**Collected data:**
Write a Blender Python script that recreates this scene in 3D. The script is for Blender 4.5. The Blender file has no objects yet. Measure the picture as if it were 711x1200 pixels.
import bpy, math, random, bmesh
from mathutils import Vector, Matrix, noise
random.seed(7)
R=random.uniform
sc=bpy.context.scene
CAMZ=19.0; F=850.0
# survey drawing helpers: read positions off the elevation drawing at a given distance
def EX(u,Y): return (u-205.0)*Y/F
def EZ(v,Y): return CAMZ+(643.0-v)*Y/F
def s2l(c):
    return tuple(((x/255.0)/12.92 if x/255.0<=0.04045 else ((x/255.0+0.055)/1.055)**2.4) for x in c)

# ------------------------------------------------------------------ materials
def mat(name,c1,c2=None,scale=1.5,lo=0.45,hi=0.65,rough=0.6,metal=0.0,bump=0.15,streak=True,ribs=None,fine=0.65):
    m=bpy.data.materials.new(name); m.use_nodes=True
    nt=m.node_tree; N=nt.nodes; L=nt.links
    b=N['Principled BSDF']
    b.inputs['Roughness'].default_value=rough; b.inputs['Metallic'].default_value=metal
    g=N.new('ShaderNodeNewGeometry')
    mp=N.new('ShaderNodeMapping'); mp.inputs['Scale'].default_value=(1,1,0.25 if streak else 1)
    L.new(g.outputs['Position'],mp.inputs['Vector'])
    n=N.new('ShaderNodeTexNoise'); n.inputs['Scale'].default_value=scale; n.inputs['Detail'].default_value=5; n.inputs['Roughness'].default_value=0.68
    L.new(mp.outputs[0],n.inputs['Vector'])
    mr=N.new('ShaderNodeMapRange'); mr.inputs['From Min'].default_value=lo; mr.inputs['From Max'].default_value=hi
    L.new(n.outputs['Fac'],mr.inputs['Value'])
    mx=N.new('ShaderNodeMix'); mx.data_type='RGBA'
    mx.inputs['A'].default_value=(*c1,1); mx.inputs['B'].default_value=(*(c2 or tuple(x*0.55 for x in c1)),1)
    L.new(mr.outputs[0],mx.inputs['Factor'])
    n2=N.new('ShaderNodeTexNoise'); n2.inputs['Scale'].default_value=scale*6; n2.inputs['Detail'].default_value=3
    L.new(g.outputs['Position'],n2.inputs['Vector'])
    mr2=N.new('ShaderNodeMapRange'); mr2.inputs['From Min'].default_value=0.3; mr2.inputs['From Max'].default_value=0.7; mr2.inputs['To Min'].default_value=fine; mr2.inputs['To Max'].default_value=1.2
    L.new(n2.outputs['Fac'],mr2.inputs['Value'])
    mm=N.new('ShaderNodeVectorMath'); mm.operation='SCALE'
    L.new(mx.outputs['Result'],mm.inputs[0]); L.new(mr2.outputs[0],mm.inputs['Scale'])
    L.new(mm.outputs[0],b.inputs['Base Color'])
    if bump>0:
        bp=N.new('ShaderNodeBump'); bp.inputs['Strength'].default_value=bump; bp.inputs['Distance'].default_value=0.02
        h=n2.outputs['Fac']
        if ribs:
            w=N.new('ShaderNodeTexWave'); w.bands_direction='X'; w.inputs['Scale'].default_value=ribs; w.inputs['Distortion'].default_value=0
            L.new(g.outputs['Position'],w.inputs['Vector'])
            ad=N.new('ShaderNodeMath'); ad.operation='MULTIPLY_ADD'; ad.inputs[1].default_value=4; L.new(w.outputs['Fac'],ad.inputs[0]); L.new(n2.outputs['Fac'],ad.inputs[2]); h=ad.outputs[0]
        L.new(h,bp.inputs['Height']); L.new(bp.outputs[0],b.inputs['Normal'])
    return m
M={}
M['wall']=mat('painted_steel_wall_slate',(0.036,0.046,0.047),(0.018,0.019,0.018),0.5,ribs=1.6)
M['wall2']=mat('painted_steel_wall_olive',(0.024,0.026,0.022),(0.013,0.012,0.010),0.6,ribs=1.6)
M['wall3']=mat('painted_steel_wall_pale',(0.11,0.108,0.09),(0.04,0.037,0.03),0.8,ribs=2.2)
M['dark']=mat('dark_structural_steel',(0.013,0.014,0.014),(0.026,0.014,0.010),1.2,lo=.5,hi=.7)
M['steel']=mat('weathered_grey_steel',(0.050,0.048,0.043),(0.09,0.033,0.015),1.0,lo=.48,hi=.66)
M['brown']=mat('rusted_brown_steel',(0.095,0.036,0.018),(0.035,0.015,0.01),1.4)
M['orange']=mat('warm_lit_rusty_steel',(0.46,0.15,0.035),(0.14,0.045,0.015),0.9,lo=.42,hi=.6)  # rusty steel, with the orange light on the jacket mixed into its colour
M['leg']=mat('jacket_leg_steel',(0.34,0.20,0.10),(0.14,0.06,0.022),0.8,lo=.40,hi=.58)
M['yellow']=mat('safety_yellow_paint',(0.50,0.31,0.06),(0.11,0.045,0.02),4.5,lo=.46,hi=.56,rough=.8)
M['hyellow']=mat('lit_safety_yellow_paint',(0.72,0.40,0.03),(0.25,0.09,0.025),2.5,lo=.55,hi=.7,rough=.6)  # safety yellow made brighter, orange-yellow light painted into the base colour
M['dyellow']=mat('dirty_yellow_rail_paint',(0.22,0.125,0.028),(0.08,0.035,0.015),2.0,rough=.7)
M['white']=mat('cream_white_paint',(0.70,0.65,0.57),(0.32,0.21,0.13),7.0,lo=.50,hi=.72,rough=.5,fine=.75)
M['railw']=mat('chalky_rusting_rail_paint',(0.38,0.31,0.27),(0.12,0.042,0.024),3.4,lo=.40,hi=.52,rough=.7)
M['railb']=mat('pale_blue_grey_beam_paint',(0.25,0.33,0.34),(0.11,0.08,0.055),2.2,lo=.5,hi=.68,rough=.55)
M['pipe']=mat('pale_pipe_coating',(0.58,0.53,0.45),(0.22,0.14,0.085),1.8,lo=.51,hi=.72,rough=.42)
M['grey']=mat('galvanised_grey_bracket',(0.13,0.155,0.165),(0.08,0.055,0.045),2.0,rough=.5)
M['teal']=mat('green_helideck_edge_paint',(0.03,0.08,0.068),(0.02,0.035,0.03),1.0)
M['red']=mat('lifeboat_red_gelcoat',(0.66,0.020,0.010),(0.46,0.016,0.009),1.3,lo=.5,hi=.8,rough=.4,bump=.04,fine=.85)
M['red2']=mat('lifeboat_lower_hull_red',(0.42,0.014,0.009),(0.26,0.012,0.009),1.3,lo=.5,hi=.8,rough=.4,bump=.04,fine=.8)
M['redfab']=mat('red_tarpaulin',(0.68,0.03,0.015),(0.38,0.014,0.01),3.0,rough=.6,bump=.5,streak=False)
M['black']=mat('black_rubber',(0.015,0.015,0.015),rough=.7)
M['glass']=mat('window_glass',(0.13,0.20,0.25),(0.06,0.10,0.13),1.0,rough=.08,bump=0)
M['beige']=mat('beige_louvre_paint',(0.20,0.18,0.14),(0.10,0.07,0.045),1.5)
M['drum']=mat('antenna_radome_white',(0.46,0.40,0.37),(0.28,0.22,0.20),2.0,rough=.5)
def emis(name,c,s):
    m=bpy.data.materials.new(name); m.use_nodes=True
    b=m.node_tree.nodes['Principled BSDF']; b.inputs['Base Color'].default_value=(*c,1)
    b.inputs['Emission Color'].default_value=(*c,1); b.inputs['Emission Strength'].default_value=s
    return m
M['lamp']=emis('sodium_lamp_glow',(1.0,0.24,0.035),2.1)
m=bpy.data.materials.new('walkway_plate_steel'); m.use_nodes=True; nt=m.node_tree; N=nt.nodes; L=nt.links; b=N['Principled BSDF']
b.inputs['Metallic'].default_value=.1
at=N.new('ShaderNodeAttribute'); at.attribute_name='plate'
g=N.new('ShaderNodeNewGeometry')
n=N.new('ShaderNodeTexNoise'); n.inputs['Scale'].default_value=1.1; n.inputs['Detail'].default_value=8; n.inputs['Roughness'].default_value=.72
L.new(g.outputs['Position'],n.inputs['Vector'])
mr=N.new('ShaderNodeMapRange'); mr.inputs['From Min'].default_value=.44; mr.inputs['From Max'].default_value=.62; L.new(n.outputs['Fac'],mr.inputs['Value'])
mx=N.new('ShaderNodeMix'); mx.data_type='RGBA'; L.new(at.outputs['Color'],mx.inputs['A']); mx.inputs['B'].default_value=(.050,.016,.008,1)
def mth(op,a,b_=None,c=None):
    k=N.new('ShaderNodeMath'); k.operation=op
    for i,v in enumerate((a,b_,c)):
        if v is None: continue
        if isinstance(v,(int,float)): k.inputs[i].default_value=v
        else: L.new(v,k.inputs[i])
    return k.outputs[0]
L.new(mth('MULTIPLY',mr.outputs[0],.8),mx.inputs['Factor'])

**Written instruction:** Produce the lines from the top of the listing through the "return tuple(((x/255.0)/12.92 if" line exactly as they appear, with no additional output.

**Finished answer:**
Write a Blender Python script that recreates this scene in 3D. The script is for Blender 4.5. The Blender file has no objects yet. Measure the picture as if it were 711x1200 pixels.
import bpy, math, random, bmesh
from mathutils import Vector, Matrix, noise
random.seed(7)
R=random.uniform
sc=bpy.context.scene
CAMZ=19.0; F=850.0
# survey drawing helpers: read positions off the elevation drawing at a given distance
def EX(u,Y): return (u-205.0)*Y/F
def EZ(v,Y): return CAMZ+(643.0-v)*Y/F
def s2l(c):
    return tuple(((x/255.0)/12.92 if x/255.0<=0.04045 else ((x/255.0+0.055)/1.055)**2.4) for x in c)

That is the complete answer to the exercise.